Repeat the whole listing exactly.
--- Begin ---
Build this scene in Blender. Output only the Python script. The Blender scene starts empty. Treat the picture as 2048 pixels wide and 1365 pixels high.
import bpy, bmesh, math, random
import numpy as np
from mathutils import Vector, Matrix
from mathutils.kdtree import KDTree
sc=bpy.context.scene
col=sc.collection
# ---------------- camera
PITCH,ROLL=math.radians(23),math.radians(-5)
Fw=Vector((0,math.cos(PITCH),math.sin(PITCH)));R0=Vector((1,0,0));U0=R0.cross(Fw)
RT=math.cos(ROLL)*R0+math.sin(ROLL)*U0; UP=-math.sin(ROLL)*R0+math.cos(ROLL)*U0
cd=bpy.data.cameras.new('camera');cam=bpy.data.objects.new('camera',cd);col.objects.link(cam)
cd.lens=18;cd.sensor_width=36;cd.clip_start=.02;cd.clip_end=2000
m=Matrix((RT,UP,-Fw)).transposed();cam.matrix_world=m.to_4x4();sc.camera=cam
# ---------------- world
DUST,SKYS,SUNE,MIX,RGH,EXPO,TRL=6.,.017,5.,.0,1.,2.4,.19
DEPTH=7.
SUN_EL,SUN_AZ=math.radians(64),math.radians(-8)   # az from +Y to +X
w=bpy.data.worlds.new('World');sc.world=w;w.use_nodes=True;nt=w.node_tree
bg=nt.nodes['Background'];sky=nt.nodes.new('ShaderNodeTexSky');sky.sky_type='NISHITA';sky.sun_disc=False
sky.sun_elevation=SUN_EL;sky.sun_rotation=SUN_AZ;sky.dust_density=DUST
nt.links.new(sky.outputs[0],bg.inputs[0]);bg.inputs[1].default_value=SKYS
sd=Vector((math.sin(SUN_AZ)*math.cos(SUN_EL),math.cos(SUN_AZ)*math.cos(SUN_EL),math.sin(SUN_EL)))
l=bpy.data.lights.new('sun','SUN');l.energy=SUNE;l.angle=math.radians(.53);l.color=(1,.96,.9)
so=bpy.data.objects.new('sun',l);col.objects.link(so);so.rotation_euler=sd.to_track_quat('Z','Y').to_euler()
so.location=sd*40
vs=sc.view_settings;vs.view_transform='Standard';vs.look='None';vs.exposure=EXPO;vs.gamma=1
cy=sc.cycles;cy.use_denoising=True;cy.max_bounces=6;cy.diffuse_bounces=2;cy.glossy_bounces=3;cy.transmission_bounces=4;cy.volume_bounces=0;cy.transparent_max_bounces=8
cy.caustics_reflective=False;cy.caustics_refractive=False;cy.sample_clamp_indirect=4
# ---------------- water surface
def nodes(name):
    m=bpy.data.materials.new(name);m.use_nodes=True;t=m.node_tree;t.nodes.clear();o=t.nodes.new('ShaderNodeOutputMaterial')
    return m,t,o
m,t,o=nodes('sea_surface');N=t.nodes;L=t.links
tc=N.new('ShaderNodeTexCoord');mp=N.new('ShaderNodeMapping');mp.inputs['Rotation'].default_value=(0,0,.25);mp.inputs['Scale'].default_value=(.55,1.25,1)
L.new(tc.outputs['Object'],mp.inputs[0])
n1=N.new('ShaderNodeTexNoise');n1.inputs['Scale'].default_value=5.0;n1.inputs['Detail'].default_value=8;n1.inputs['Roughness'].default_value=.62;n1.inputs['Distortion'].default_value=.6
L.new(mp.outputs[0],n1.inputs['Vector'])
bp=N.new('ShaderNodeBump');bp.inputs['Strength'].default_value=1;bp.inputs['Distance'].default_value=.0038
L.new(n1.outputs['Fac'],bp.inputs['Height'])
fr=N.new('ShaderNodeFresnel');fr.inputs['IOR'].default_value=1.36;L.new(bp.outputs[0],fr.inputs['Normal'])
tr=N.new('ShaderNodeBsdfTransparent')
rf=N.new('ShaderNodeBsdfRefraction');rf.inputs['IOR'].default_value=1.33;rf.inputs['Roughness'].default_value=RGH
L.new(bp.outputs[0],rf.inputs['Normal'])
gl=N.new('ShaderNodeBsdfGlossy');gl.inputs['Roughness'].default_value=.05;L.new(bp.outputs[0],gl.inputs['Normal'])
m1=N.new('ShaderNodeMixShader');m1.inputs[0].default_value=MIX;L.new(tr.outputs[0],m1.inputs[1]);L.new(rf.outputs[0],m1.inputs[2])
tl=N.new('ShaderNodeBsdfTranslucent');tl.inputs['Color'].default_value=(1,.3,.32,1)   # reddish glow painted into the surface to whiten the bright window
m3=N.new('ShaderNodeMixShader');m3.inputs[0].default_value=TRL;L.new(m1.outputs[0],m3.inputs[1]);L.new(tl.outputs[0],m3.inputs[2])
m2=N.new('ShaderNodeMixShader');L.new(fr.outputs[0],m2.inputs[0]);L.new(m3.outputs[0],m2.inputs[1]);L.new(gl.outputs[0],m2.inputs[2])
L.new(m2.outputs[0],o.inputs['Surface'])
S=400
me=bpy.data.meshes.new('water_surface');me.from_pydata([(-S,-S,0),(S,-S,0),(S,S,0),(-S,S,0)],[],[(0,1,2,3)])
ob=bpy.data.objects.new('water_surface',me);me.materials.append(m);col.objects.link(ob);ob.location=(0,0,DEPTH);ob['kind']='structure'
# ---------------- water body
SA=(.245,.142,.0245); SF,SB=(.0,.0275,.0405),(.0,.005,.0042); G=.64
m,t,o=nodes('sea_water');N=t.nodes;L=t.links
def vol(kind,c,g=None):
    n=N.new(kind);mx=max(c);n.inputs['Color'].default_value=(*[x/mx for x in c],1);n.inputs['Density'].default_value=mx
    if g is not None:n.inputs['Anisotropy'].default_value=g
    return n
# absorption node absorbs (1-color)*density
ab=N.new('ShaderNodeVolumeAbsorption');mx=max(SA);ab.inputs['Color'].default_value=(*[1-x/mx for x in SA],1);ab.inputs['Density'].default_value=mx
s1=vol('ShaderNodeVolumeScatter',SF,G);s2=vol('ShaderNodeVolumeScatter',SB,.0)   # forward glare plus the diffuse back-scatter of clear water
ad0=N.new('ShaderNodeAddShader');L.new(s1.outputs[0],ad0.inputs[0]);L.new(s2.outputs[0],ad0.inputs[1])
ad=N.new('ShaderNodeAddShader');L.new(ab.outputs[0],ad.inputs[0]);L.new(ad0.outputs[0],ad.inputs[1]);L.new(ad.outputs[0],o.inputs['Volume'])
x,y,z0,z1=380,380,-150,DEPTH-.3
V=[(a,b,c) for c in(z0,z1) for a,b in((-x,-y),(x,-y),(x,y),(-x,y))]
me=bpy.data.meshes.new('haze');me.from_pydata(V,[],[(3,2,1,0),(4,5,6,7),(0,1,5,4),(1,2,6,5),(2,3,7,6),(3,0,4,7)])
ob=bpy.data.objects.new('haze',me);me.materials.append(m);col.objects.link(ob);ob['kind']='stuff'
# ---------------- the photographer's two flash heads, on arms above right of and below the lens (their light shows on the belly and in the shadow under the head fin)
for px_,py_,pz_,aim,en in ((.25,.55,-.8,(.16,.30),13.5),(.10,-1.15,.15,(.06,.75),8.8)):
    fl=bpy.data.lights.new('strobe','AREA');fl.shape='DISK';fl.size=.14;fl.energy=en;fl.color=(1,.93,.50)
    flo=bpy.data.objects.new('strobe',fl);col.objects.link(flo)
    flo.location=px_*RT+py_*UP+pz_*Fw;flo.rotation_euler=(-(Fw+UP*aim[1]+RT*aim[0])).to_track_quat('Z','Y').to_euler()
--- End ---
» **EXERCISE SOLUTION**:
Build this scene in Blender. Output only the Python script. The Blender scene starts empty. Treat the picture as 2048 pixels wide and 1365 pixels high.
import bpy, bmesh, math, random
import numpy as np
from mathutils import Vector, Matrix
from mathutils.kdtree import KDTree
sc=bpy.context.scene
col=sc.collection
# ---------------- camera
PITCH,ROLL=math.radians(23),math.radians(-5)
Fw=Vector((0,math.cos(PITCH),math.sin(PITCH)));R0=Vector((1,0,0));U0=R0.cross(Fw)
RT=math.cos(ROLL)*R0+math.sin(ROLL)*U0; UP=-math.sin(ROLL)*R0+math.cos(ROLL)*U0
cd=bpy.data.cameras.new('camera');cam=bpy.data.objects.new('camera',cd);col.objects.link(cam)
cd.lens=18;cd.sensor_width=36;cd.clip_start=.02;cd.clip_end=2000
m=Matrix((RT,UP,-Fw)).transposed();cam.matrix_world=m.to_4x4();sc.camera=cam
# ---------------- world
DUST,SKYS,SUNE,MIX,RGH,EXPO,TRL=6.,.017,5.,.0,1.,2.4,.19
DEPTH=7.
SUN_EL,SUN_AZ=math.radians(64),math.radians(-8)   # az from +Y to +X
w=bpy.data.worlds.new('World');sc.world=w;w.use_nodes=True;nt=w.node_tree
bg=nt.nodes['Background'];sky=nt.nodes.new('ShaderNodeTexSky');sky.sky_type='NISHITA';sky.sun_disc=False
sky.sun_elevation=SUN_EL;sky.sun_rotation=SUN_AZ;sky.dust_density=DUST
nt.links.new(sky.outputs[0],bg.inputs[0]);bg.inputs[1].default_value=SKYS
sd=Vector((math.sin(SUN_AZ)*math.cos(SUN_EL),math.cos(SUN_AZ)*math.cos(SUN_EL),math.sin(SUN_EL)))
l=bpy.data.lights.new('sun','SUN');l.energy=SUNE;l.angle=math.radians(.53);l.color=(1,.96,.9)
so=bpy.data.objects.new('sun',l);col.objects.link(so);so.rotation_euler=sd.to_track_quat('Z','Y').to_euler()
so.location=sd*40
vs=sc.view_settings;vs.view_transform='Standard';vs.look='None';vs.exposure=EXPO;vs.gamma=1
cy=sc.cycles;cy.use_denoising=True;cy.max_bounces=6;cy.diffuse_bounces=2;cy.glossy_bounces=3;cy.transmission_bounces=4;cy.volume_bounces=0;cy.transparent_max_bounces=8
cy.caustics_reflective=False;cy.caustics_refractive=False;cy.sample_clamp_indirect=4
# ---------------- water surface
def nodes(name):
    m=bpy.data.materials.new(name);m.use_nodes=True;t=m.node_tree;t.nodes.clear();o=t.nodes.new('ShaderNodeOutputMaterial')
    return m,t,o
m,t,o=nodes('sea_surface');N=t.nodes;L=t.links
tc=N.new('ShaderNodeTexCoord');mp=N.new('ShaderNodeMapping');mp.inputs['Rotation'].default_value=(0,0,.25);mp.inputs['Scale'].default_value=(.55,1.25,1)
L.new(tc.outputs['Object'],mp.inputs[0])
n1=N.new('ShaderNodeTexNoise');n1.inputs['Scale'].default_value=5.0;n1.inputs['Detail'].default_value=8;n1.inputs['Roughness'].default_value=.62;n1.inputs['Distortion'].default_value=.6
L.new(mp.outputs[0],n1.inputs['Vector'])
bp=N.new('ShaderNodeBump');bp.inputs['Strength'].default_value=1;bp.inputs['Distance'].default_value=.0038
L.new(n1.outputs['Fac'],bp.inputs['Height'])
fr=N.new('ShaderNodeFresnel');fr.inputs['IOR'].default_value=1.36;L.new(bp.outputs[0],fr.inputs['Normal'])
tr=N.new('ShaderNodeBsdfTransparent')
rf=N.new('ShaderNodeBsdfRefraction');rf.inputs['IOR'].default_value=1.33;rf.inputs['Roughness'].default_value=RGH
L.new(bp.outputs[0],rf.inputs['Normal'])
gl=N.new('ShaderNodeBsdfGlossy');gl.inputs['Roughness'].default_value=.05;L.new(bp.outputs[0],gl.inputs['Normal'])
m1=N.new('ShaderNodeMixShader');m1.inputs[0].default_value=MIX;L.new(tr.outputs[0],m1.inputs[1]);L.new(rf.outputs[0],m1.inputs[2])
tl=N.new('ShaderNodeBsdfTranslucent');tl.inputs['Color'].default_value=(1,.3,.32,1)   # reddish glow painted into the surface to whiten the bright window
m3=N.new('ShaderNodeMixShader');m3.inputs[0].default_value=TRL;L.new(m1.outputs[0],m3.inputs[1]);L.new(tl.outputs[0],m3.inputs[2])
m2=N.new('ShaderNodeMixShader');L.new(fr.outputs[0],m2.inputs[0]);L.new(m3.outputs[0],m2.inputs[1]);L.new(gl.outputs[0],m2.inputs[2])
L.new(m2.outputs[0],o.inputs['Surface'])
S=400
me=bpy.data.meshes.new('water_surface');me.from_pydata([(-S,-S,0),(S,-S,0),(S,S,0),(-S,S,0)],[],[(0,1,2,3)])
ob=bpy.data.objects.new('water_surface',me);me.materials.append(m);col.objects.link(ob);ob.location=(0,0,DEPTH);ob['kind']='structure'
# ---------------- water body
SA=(.245,.142,.0245); SF,SB=(.0,.0275,.0405),(.0,.005,.0042); G=.64
m,t,o=nodes('sea_water');N=t.nodes;L=t.links
def vol(kind,c,g=None):
    n=N.new(kind);mx=max(c);n.inputs['Color'].default_value=(*[x/mx for x in c],1);n.inputs['Density'].default_value=mx
    if g is not None:n.inputs['Anisotropy'].default_value=g
    return n
# absorption node absorbs (1-color)*density
ab=N.new('ShaderNodeVolumeAbsorption');mx=max(SA);ab.inputs['Color'].default_value=(*[1-x/mx for x in SA],1);ab.inputs['Density'].default_value=mx
s1=vol('ShaderNodeVolumeScatter',SF,G);s2=vol('ShaderNodeVolumeScatter',SB,.0)   # forward glare plus the diffuse back-scatter of clear water
ad0=N.new('ShaderNodeAddShader');L.new(s1.outputs[0],ad0.inputs[0]);L.new(s2.outputs[0],ad0.inputs[1])
ad=N.new('ShaderNodeAddShader');L.new(ab.outputs[0],ad.inputs[0]);L.new(ad0.outputs[0],ad.inputs[1]);L.new(ad.outputs[0],o.inputs['Volume'])
x,y,z0,z1=380,380,-150,DEPTH-.3
V=[(a,b,c) for c in(z0,z1) for a,b in((-x,-y),(x,-y),(x,y),(-x,y))]
me=bpy.data.meshes.new('haze');me.from_pydata(V,[],[(3,2,1,0),(4,5,6,7),(0,1,5,4),(1,2,6,5),(2,3,7,6),(3,0,4,7)])
ob=bpy.data.objects.new('haze',me);me.materials.append(m);col.objects.link(ob);ob['kind']='stuff'
# ---------------- the photographer's two flash heads, on arms above right of and below the lens (their light shows on the belly and in the shadow under the head fin)
for px_,py_,pz_,aim,en in ((.25,.55,-.8,(.16,.30),13.5),(.10,-1.15,.15,(.06,.75),8.8)):
    fl=bpy.data.lights.new('strobe','AREA');fl.shape='DISK';fl.size=.14;fl.energy=en;fl.color=(1,.93,.50)
    flo=bpy.data.objects.new('strobe',fl);col.objects.link(flo)
    flo.location=px_*RT+py_*UP+pz_*Fw;flo.rotation_euler=(-(Fw+UP*aim[1]+RT*aim[0])).to_track_quat('Z','Y').to_euler()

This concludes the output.